Land issue may end today

Developer to file papers changing New Colony's mobile home designation

Aim is to be able to sell, refinance

April 01, 2005|By Larry Carson | Larry Carson,SUN STAFF

Long-suffering residents of New Colony Village, the manufactured-home community in Jessup, are hoping the legal limbo that has left them unable to sell or refinance their homes for over two years will finally end today.

Wayne Newsome, developer of the 228-unit development off U.S. 1, told more than 100 people Wednesday night that he will deliver the final legal documents to Howard County officials by noon - barring some last-minute, unforeseen complication. If he keeps that deadline, the county can then record the subdivision, transforming what is legally a mobile home park into real property in which each homeowner owns the land on which his or her house sits. The residents have not been able to sell their homes because they do not own the land under them, and banks have refused to finance new mortgages.

"We're going to file the subdivision Friday morning. It's been quite a process," Newsome told the residents at the meeting, held in the New Colony community center. "Thank all of you for your patience. I know a lot of you have been through a great deal."

A brief silence followed Newsome's comment, until resident Linda Webster asked the question on many minds.

"Is this a complete promise now?
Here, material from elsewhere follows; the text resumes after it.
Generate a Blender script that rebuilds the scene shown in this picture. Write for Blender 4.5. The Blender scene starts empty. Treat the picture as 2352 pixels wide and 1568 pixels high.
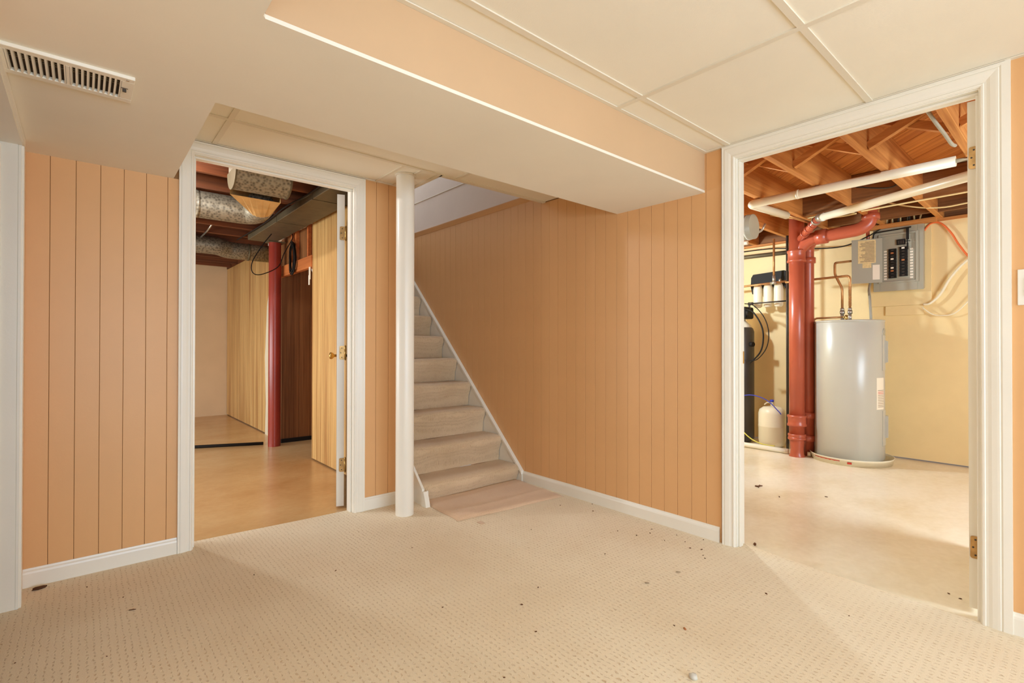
import bpy, bmesh, math, random
from mathutils import Vector, Matrix
random.seed(7)
S = bpy.context.scene
COL = S.collection
R = math.radians
PI = math.pi

# ------------------------------------------------------------------ camera, world, light, exposure
cam_d = bpy.data.cameras.new('camera'); cam = bpy.data.objects.new('camera', cam_d); COL.objects.link(cam)
cam_d.sensor_width = 36; cam_d.lens = 36 * 1144.77 / 2352; cam_d.clip_start = .02
F = Vector((0.65299, 0.75734, 0.0062)); RT = Vector((0.75735, -0.65301, 0.0013)); UP = Vector((-0.00503, -0.00385, 0.99998))
m = Matrix((RT, UP, -F)).transposed().to_4x4(); m.translation = Vector((0, 0, 1.0543)); cam.matrix_world = m
S.camera = cam
S.view_settings.view_transform = 'Standard'; S.view_settings.look = 'None'; S.view_settings.gamma = 1
S.view_settings.exposure = 0.0; S.view_settings.use_curve_mapping = False
S.render.film_transparent = False
S.cycles.max_bounces = 10; S.cycles.diffuse_bounces = 6; S.cycles.sample_clamp_indirect = 6; S.cycles.use_denoising = True
w = bpy.data.worlds.new('world'); S.world = w; w.use_nodes = True
w.node_tree.nodes['Background'].inputs[0].default_value = (.75, .85, 1, 1); w.node_tree.nodes['Background'].inputs[1].default_value = .6

def lamp(name, kind, loc, energy, color, size=.1, sy=None, target=None):
    d = bpy.data.lights.new(name, kind); d.energy = energy; d.color = color
    if kind == 'AREA':
        d.size = size
        if sy: d.shape = 'RECTANGLE'; d.size_y = sy
    else: d.shadow_soft_size = size
    o = bpy.data.objects.new(name, d); COL.objects.link(o); o.location = loc
    if target: o.rotation_euler = (Vector(target) - Vector(loc)).to_track_quat('-Z', 'Y').to_euler()
    return o
lamp('ceiling_bulb', 'POINT', (1.40, .15, 2.02), 3.2, (.88, .97, 1), .05)
lamp('camera_fill', 'POINT', (.30, -.35, 1.52), 17, (.78, .93, 1.08), .12)  # unseen fill added near the camera to lift the left corner
lamp('rear_fill', 'AREA', (.6, -2.88, .95), 128, (.60, .85, 1.10), 3.7, 1.2, target=(.5, 3, .75))  # unseen fill panel added behind the camera; the rear wall has no window
lamp('storage_bulb', 'POINT', (.24, 3.70, 2.17), 34, (.94, .96, 1), .025)
lamp('storage_fill', 'AREA', (-1.42, 5.3, .90), 90, (.84, .95, 1), 3.4, .9, target=(1.6, 5.3, .5))  # unseen side fill added to brighten the storage room; no window there
lamp('utility_bulb', 'POINT', (4.25, 2.8, 1.80), 92, (.76, .94, 1.1), .05)
lamp('utility_daylight', 'AREA', (3.6, -1.4, 1.3), 100, (.76, .94, 1.1), 1.6, 1.0, target=(4.6, 1.6, .9))
lamp('stairwell_daylight', 'AREA', (2.14, 5.6, 3.9), 28, (.72, .87, 1), .7, 1.2, target=(2.3, 3.6, 1.2))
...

You told us that in February," Webster said.

Newsome had promised residents he would deliver the final documents by Dec. 22, then pushed that back to January, then to Feb. 15 and finally to March 31. Newsome refused to speak to a reporter after the meeting, but county officials said the latest delay was to allow him to refinance the community center and swimming pool to erase a lien on those facilities.

Newsome said residents should receive packets in the mail next week offering the sale of the individual house lots. Land prices range from $72,900 to $79,900, depending on size and model of each house.

"We're there. I just want to thank all of you," Newsome added, as smiles and a smattering of applause came from many in the audience, but not all.

"I'll thank them on Friday," four-year resident Charlotte Forjore , said loudly from a front seat.

Shellyn McMillian, 35, who said she paid $120,000 for her house without the lot when it was new in 1997, told the crowd she has already benefited from the impending subdivision into individual lots.

"I put my house up for sale, and I had two contracts in three days," she said. She sold for $291,500, including the lot - $5,000 more than her asking price, she said.

Many residents have said they love their homes and the sense of community in New Colony, which was conceived as a way to provide affordable housing for middle-class families. But the long legal struggle has changed some opinions.

Oscar Valera, a three-year resident, said some people have been let down too often.

"A lot of people now just want to get out because of the situation," he said. "I can't blame them."

Herman Charity, special assistant to Howard County Executive James N. Robey, told the group that the county has had three attorneys working with six of Newsome's lawyers to make sure the final legal work is done on time.

Charity also helped solve another problem by arranging with state transportation officials for residents to drop any designation as mobile homes their units have with the Motor Vehicle Administration.

Since the houses were legally classified mobile homes, however, buyers paid their purchase taxes to the Motor Vehicle Administration, and received a vehicle title. Now, residents want to eliminate any mention of mobile homes for a community that looks and feels like any other detached-home development. They can sign their titles over to their bank when they go to settlement on the subdivision conversion, and bank may request the MVA to purge the records, according to a letter to Charity from Deborah Rogers, manager of the MVA's motor vehicle Services Division.